Data:
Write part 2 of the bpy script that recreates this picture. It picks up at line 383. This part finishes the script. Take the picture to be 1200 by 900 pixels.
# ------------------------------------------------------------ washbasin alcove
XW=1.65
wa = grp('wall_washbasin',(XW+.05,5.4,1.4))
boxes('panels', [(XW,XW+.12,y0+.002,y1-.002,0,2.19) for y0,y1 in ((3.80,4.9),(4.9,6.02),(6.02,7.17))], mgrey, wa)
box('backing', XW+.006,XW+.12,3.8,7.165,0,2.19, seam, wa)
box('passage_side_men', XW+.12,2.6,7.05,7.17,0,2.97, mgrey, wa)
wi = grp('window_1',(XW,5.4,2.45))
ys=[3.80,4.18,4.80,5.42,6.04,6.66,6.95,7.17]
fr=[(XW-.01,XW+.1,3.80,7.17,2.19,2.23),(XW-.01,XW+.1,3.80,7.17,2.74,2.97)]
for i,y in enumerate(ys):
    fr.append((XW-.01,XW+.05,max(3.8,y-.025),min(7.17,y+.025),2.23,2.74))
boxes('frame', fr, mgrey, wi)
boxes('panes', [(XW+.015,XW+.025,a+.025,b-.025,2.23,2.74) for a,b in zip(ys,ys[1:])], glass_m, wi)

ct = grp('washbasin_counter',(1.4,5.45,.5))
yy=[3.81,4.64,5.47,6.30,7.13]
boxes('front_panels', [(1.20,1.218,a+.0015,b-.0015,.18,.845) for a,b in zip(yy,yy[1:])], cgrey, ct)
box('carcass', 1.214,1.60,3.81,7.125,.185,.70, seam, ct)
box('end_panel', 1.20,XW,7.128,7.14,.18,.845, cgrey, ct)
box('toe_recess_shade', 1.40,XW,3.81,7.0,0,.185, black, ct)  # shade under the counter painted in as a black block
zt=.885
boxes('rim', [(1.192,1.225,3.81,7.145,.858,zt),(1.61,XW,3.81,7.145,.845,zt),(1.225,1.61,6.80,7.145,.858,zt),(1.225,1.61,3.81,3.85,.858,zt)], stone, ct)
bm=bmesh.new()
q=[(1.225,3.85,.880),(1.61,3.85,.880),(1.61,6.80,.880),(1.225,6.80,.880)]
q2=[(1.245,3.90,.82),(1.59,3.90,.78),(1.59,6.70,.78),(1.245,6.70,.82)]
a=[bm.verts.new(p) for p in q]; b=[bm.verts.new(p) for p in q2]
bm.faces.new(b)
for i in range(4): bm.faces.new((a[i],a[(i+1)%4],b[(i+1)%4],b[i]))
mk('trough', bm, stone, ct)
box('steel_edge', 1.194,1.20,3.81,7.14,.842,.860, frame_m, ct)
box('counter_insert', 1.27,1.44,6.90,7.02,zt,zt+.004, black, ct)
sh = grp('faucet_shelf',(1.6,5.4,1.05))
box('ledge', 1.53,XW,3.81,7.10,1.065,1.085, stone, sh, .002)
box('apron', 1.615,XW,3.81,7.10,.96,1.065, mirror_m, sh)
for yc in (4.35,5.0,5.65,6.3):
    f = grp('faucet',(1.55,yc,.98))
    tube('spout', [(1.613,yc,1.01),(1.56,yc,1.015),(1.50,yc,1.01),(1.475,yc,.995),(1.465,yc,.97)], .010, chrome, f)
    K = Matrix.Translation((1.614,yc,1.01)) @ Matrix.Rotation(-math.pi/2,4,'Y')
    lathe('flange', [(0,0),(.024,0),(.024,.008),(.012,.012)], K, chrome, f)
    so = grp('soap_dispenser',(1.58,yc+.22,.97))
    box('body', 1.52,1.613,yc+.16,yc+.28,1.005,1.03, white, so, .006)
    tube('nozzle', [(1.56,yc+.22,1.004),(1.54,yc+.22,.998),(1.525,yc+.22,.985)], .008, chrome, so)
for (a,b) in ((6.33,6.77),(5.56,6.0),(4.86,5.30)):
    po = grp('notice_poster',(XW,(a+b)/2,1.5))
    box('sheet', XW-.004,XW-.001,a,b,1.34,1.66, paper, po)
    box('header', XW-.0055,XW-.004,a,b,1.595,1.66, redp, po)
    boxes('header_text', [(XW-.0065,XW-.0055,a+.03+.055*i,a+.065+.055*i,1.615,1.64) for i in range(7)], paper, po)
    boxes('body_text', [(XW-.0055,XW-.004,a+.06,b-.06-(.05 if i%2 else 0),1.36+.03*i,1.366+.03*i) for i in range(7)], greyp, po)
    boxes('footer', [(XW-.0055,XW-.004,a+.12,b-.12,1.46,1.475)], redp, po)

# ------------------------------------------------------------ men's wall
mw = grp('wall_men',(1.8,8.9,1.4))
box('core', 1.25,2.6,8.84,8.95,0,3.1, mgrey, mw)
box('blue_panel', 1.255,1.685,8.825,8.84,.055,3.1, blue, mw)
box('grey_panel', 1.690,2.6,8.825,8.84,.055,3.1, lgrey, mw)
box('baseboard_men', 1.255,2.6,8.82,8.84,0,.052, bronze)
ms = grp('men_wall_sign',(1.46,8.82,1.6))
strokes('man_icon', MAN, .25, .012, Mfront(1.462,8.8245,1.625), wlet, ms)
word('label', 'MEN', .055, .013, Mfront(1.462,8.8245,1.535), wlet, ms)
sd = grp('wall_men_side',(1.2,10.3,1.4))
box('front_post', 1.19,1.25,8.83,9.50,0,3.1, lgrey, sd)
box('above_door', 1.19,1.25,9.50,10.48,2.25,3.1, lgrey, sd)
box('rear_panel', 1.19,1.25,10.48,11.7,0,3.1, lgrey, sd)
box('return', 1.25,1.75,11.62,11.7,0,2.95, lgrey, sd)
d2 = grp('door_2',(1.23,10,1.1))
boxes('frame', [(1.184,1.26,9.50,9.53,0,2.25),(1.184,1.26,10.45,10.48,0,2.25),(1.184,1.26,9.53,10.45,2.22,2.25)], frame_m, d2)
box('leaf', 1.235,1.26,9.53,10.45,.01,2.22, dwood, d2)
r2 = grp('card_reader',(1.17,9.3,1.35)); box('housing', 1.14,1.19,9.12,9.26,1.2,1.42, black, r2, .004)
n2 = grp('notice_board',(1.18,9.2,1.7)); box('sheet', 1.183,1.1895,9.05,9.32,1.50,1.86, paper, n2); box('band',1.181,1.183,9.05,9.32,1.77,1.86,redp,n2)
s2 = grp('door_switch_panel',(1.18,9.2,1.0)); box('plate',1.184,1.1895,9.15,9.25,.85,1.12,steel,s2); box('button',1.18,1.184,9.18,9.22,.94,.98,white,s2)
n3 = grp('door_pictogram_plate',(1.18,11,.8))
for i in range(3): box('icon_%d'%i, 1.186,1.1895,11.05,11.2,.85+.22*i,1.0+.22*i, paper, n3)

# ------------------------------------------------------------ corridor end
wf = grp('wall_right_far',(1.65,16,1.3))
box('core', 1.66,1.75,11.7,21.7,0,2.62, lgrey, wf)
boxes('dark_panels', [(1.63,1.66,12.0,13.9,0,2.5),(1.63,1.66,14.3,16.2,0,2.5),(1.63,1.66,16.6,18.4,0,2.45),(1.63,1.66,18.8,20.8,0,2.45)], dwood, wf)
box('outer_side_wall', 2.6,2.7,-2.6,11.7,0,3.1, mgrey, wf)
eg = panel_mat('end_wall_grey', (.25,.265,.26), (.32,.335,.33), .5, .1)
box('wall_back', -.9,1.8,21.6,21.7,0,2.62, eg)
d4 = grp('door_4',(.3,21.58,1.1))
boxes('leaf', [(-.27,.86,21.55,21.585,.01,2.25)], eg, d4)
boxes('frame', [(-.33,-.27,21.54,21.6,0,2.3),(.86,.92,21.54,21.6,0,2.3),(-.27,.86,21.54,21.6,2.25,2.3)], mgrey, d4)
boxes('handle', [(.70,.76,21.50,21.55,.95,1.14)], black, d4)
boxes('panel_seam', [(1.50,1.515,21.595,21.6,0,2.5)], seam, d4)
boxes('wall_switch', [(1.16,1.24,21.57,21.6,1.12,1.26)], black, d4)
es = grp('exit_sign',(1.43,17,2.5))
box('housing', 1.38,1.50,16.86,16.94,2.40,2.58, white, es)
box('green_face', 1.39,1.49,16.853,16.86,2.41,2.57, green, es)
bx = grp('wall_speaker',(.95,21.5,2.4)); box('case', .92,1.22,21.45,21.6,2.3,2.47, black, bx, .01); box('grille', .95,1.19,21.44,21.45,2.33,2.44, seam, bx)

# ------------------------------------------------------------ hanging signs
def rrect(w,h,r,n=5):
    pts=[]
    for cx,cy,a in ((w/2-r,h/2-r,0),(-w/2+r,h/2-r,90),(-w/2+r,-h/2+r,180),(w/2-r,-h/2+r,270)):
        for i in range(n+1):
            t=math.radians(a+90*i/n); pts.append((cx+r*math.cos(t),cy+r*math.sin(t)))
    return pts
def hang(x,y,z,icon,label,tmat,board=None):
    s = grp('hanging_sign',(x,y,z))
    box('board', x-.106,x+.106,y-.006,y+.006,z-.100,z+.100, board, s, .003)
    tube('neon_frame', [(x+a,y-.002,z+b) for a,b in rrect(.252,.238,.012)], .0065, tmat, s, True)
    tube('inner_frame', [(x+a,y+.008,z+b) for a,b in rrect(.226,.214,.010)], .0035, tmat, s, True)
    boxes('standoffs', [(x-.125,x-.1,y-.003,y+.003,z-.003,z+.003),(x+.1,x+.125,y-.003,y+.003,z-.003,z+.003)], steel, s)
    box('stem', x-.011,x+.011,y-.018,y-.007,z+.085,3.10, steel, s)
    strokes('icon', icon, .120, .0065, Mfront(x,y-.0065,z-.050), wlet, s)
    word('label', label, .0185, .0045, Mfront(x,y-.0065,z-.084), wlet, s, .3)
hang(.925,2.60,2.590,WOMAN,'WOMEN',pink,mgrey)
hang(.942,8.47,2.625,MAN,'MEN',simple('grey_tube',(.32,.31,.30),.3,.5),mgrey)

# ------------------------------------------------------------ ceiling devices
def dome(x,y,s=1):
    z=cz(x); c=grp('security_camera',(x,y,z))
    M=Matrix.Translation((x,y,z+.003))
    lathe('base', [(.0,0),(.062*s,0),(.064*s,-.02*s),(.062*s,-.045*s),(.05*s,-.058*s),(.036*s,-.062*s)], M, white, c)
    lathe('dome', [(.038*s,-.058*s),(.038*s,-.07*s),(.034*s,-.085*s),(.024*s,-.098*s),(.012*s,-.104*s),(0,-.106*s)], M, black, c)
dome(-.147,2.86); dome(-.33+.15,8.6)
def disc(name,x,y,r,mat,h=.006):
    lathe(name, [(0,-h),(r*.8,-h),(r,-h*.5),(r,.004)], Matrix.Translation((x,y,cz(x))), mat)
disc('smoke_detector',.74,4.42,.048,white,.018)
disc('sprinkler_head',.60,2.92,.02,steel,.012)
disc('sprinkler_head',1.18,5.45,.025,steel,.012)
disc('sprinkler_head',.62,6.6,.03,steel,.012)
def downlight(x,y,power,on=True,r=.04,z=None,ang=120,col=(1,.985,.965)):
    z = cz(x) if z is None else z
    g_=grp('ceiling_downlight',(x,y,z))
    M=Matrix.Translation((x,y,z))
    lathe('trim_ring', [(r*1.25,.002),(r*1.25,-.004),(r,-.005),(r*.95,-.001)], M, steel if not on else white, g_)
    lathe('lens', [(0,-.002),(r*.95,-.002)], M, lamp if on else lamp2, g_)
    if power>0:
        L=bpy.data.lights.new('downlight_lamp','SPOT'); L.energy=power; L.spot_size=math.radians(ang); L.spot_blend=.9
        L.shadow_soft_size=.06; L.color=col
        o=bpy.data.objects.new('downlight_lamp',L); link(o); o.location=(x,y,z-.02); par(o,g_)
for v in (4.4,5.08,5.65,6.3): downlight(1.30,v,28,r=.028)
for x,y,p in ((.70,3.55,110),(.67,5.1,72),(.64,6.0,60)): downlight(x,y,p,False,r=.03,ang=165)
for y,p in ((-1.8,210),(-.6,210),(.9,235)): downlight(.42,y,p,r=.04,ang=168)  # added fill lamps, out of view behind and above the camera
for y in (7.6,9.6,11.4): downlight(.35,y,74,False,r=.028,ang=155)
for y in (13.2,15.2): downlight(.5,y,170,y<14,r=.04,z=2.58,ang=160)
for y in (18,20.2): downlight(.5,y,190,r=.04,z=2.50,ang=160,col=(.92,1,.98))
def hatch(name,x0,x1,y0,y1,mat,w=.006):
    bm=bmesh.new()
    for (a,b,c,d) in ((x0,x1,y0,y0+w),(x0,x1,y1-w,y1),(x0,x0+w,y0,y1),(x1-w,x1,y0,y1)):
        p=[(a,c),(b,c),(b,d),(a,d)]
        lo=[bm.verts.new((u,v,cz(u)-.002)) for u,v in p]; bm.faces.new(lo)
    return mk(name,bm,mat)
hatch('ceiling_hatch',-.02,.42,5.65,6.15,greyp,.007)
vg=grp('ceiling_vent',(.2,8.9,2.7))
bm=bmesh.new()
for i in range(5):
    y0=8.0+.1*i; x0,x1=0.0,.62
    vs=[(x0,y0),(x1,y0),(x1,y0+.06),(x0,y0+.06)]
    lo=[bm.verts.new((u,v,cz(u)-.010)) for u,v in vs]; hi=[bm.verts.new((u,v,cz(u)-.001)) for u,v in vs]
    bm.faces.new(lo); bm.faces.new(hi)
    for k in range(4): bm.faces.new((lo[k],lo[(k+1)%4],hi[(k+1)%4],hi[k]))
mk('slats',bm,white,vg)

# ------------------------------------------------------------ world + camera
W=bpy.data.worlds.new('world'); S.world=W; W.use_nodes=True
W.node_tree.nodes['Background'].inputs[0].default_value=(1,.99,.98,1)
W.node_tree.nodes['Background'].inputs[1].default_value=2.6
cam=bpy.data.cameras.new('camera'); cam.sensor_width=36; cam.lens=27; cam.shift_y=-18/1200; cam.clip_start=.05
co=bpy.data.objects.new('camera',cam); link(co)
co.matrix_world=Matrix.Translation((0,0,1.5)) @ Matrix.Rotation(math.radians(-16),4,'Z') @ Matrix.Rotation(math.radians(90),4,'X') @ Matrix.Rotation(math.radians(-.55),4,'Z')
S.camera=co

The problem:
Pick out all lines containing the string "black".

Exercise result:
box('toe_recess_shade', 1.40,XW,3.81,7.0,0,.185, black, ct)  # shade under the counter painted in as a black block
box('counter_insert', 1.27,1.44,6.90,7.02,zt,zt+.004, black, ct)
r2 = grp('card_reader',(1.17,9.3,1.35)); box('housing', 1.14,1.19,9.12,9.26,1.2,1.42, black, r2, .004)
boxes('handle', [(.70,.76,21.50,21.55,.95,1.14)], black, d4)
boxes('wall_switch', [(1.16,1.24,21.57,21.6,1.12,1.26)], black, d4)
bx = grp('wall_speaker',(.95,21.5,2.4)); box('case', .92,1.22,21.45,21.6,2.3,2.47, black, bx, .01); box('grille', .95,1.19,21.44,21.45,2.33,2.44, seam, bx)
    lathe('dome', [(.038*s,-.058*s),(.038*s,-.07*s),(.034*s,-.085*s),(.024*s,-.098*s),(.012*s,-.104*s),(0,-.106*s)], M, black, c)